映像については、やはり作品公開が13年も前ということで、最近のIMAX技術に比べると奥行きの浅さが気になりましたが、当時見た他の3D映画を思い出して比べてみても完成度は圧倒的に高い、高すぎる、オーバーテクノロジーだったんじゃないか??
神秘的で美麗な背景描写にも目を奪われましたが、それすらも作品のメリハリの内のメリでしかなく、後半の戦争シーンにおいては全く正反対の、燃え上がるホームツリーの荒々しい描写でもってハリを持ってくるのは、テンション最高潮の状態を維持したまま高水準の映像美の中でさらに緩急をつけてくる構成の粋さが伝わってきました。

そしてなんといっても世界観。
“パンドラ”という惑星、その星に住む生物、生えている植物、そして生活を営む“ナディ”という、地球人から見たらエイリアン、“ナディ”から見たら地球人の方がエイリアン。
彼らが独自の言語、信仰、文化を持ち、生命としての歴史を紡いでいる。
序盤は異形のものに見えた彼らも、描写を重ねに重ね、終盤に凄惨な戦争に巻き込まれ大切な人を失い涙を流す姿には感情移入をしてしまうほど。
これほどの世界観を一つの作品のみで創り上げてしまうジェームズ・キャメロン監督の手腕にただただ脱帽。

さらには人間パートと“パンドラ”パートの対比。
これについては、ジェイクが元軍人として任務に従事していく中で、ネイティリと出会い、“オマティカヤ族”での生活の中で変化していく中で心情に変化が訪れていく様がとても自然な流れで描かれていました。
戦争シーンの中では、先住民を蹂躙する地球人に対抗する“パンドラ”の、虚しい抵抗をし続けた先で神への祈りが通じたことによる逆転を描かれていました。
そしてその逆転を含んだ流れのその先で、機械化された戦争に対する原住民の原始的な戦闘によって一方的でないちゃんとした戦争を描ききることで、自然への敬意と畏怖を感じさせる深いメッセージを感じました。
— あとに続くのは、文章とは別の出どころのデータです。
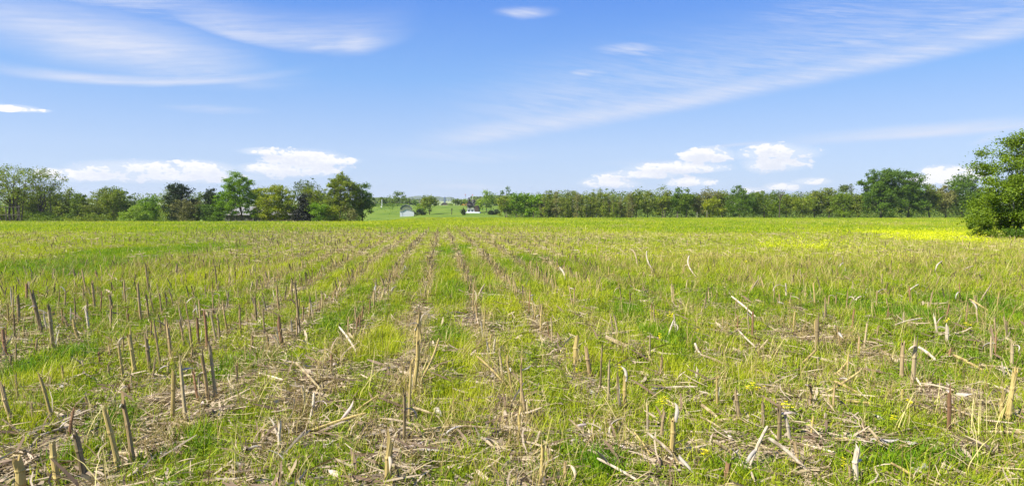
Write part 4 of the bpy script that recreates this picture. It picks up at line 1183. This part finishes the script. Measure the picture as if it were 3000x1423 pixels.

また、その他の、ジェイクが“オマティカヤ族”のハンターとして、1人の男として認められていくサクセスストーリー、ジェイクとネイティリとの禁断のラブストーリー、さらには原住民の信仰を背景に人間と自然との共存について、劇中では一言のセリフだけで片付けられていましたが、今後の地球環境についての警鐘まで入れてくるという、特盛も特盛の要素&テーマの豪華贅沢三昧セット。
しかもそれでいて、全て“パンドラ”の“ナディ”という確立された一個の別世界を軸に描かれているものだから、渋滞したり未回収になったりすることなく全て活かしきっているのだから恐ろしい。

公開から13年、干支一周ちょい。
長く感じますがそれでも映画の歴史の中で言えば、今作を起点に映像が進化の道を辿る真っ只中。
13年ぶりに再始動する『アバター』シリーズや、スクリーンの中に別世界を創り続けるクリエイターたちの手によって、映画界に革命が起こる瞬間をこの目に焼き付け続けなければ。